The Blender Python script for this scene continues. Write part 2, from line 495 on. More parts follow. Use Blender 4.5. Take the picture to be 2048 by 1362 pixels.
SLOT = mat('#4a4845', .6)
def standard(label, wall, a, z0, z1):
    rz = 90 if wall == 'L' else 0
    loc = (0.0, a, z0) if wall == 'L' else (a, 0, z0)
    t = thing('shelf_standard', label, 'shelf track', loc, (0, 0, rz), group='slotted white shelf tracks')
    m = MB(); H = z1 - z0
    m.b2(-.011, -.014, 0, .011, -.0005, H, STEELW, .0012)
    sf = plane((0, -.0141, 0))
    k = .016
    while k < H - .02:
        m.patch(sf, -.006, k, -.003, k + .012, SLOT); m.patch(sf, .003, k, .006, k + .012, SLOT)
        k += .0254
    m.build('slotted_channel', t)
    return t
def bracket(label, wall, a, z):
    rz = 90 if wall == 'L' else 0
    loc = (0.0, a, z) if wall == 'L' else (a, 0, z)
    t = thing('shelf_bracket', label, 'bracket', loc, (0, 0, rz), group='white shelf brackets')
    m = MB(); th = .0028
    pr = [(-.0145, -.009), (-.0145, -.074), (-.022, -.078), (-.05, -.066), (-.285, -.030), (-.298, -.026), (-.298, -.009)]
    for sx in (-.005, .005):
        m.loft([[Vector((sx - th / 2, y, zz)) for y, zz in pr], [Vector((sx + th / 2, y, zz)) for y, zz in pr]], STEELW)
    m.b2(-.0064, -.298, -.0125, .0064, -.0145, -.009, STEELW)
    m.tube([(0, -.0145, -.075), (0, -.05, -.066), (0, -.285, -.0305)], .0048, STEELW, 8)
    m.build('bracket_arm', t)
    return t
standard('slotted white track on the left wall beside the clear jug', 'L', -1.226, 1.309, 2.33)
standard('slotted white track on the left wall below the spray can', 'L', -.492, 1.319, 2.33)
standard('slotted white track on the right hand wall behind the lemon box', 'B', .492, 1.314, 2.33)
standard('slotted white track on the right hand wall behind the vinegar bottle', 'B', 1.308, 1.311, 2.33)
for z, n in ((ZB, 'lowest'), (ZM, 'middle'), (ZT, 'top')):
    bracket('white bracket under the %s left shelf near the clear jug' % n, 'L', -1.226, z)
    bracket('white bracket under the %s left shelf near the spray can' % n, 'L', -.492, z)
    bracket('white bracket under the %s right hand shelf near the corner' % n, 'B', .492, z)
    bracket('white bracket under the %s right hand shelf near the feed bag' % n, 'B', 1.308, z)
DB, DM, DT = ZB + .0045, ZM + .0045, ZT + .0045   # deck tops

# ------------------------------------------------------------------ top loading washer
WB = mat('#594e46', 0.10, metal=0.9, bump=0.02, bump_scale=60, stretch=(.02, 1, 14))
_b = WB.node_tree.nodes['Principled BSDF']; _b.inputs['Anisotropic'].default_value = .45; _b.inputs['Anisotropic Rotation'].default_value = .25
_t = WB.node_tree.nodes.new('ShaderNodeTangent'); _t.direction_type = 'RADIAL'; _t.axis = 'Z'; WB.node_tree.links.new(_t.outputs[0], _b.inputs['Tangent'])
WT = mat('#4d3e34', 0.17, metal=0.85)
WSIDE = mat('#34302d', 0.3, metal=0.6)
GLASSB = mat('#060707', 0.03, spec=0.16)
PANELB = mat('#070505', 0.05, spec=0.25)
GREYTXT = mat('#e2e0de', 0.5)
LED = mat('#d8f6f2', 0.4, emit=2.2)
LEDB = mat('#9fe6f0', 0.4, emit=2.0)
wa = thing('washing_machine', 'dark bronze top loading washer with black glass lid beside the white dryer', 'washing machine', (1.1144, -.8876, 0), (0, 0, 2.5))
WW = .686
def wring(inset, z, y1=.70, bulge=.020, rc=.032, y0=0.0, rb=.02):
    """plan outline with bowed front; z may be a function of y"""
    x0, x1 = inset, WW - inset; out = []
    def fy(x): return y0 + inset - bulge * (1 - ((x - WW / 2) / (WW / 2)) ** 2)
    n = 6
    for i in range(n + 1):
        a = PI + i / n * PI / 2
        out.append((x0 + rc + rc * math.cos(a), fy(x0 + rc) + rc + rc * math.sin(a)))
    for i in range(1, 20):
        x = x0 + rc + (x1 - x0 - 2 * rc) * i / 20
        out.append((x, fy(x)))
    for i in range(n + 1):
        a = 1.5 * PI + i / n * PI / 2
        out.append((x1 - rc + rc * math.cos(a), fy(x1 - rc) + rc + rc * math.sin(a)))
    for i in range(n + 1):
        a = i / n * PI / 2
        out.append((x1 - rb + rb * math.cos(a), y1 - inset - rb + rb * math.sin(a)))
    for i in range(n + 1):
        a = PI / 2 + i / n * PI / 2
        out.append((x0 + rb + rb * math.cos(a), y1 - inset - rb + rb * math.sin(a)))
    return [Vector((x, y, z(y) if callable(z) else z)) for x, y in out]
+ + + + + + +
Copy out every line of the data above, exactly as given.

▶ [CORRECT OUTPUT]:
The Blender Python script for this scene continues. Write part 2, from line 495 on. More parts follow. Use Blender 4.5. Take the picture to be 2048 by 1362 pixels.
SLOT = mat('#4a4845', .6)
def standard(label, wall, a, z0, z1):
    rz = 90 if wall == 'L' else 0
    loc = (0.0, a, z0) if wall == 'L' else (a, 0, z0)
    t = thing('shelf_standard', label, 'shelf track', loc, (0, 0, rz), group='slotted white shelf tracks')
    m = MB(); H = z1 - z0
    m.b2(-.011, -.014, 0, .011, -.0005, H, STEELW, .0012)
    sf = plane((0, -.0141, 0))
    k = .016
    while k < H - .02:
        m.patch(sf, -.006, k, -.003, k + .012, SLOT); m.patch(sf, .003, k, .006, k + .012, SLOT)
        k += .0254
    m.build('slotted_channel', t)
    return t
def bracket(label, wall, a, z):
    rz = 90 if wall == 'L' else 0
    loc = (0.0, a, z) if wall == 'L' else (a, 0, z)
    t = thing('shelf_bracket', label, 'bracket', loc, (0, 0, rz), group='white shelf brackets')
    m = MB(); th = .0028
    pr = [(-.0145, -.009), (-.0145, -.074), (-.022, -.078), (-.05, -.066), (-.285, -.030), (-.298, -.026), (-.298, -.009)]
    for sx in (-.005, .005):
        m.loft([[Vector((sx - th / 2, y, zz)) for y, zz in pr], [Vector((sx + th / 2, y, zz)) for y, zz in pr]], STEELW)
    m.b2(-.0064, -.298, -.0125, .0064, -.0145, -.009, STEELW)
    m.tube([(0, -.0145, -.075), (0, -.05, -.066), (0, -.285, -.0305)], .0048, STEELW, 8)
    m.build('bracket_arm', t)
    return t
standard('slotted white track on the left wall beside the clear jug', 'L', -1.226, 1.309, 2.33)
standard('slotted white track on the left wall below the spray can', 'L', -.492, 1.319, 2.33)
standard('slotted white track on the right hand wall behind the lemon box', 'B', .492, 1.314, 2.33)
standard('slotted white track on the right hand wall behind the vinegar bottle', 'B', 1.308, 1.311, 2.33)
for z, n in ((ZB, 'lowest'), (ZM, 'middle'), (ZT, 'top')):
    bracket('white bracket under the %s left shelf near the clear jug' % n, 'L', -1.226, z)
    bracket('white bracket under the %s left shelf near the spray can' % n, 'L', -.492, z)
    bracket('white bracket under the %s right hand shelf near the corner' % n, 'B', .492, z)
    bracket('white bracket under the %s right hand shelf near the feed bag' % n, 'B', 1.308, z)
DB, DM, DT = ZB + .0045, ZM + .0045, ZT + .0045   # deck tops

# ------------------------------------------------------------------ top loading washer
WB = mat('#594e46', 0.10, metal=0.9, bump=0.02, bump_scale=60, stretch=(.02, 1, 14))
_b = WB.node_tree.nodes['Principled BSDF']; _b.inputs['Anisotropic'].default_value = .45; _b.inputs['Anisotropic Rotation'].default_value = .25
_t = WB.node_tree.nodes.new('ShaderNodeTangent'); _t.direction_type = 'RADIAL'; _t.axis = 'Z'; WB.node_tree.links.new(_t.outputs[0], _b.inputs['Tangent'])
WT = mat('#4d3e34', 0.17, metal=0.85)
WSIDE = mat('#34302d', 0.3, metal=0.6)
GLASSB = mat('#060707', 0.03, spec=0.16)
PANELB = mat('#070505', 0.05, spec=0.25)
GREYTXT = mat('#e2e0de', 0.5)
LED = mat('#d8f6f2', 0.4, emit=2.2)
LEDB = mat('#9fe6f0', 0.4, emit=2.0)
wa = thing('washing_machine', 'dark bronze top loading washer with black glass lid beside the white dryer', 'washing machine', (1.1144, -.8876, 0), (0, 0, 2.5))
WW = .686
def wring(inset, z, y1=.70, bulge=.020, rc=.032, y0=0.0, rb=.02):
    """plan outline with bowed front; z may be a function of y"""
    x0, x1 = inset, WW - inset; out = []
    def fy(x): return y0 + inset - bulge * (1 - ((x - WW / 2) / (WW / 2)) ** 2)
    n = 6
    for i in range(n + 1):
        a = PI + i / n * PI / 2
        out.append((x0 + rc + rc * math.cos(a), fy(x0 + rc) + rc + rc * math.sin(a)))
    for i in range(1, 20):
        x = x0 + rc + (x1 - x0 - 2 * rc) * i / 20
        out.append((x, fy(x)))
    for i in range(n + 1):
        a = 1.5 * PI + i / n * PI / 2
        out.append((x1 - rc + rc * math.cos(a), fy(x1 - rc) + rc + rc * math.sin(a)))
    for i in range(n + 1):
        a = i / n * PI / 2
        out.append((x1 - rb + rb * math.cos(a), y1 - inset - rb + rb * math.sin(a)))
    for i in range(n + 1):
        a = PI / 2 + i / n * PI / 2
        out.append((x0 + rb + rb * math.cos(a), y1 - inset - rb + rb * math.sin(a)))
    return [Vector((x, y, z(y) if callable(z) else z)) for x, y in out]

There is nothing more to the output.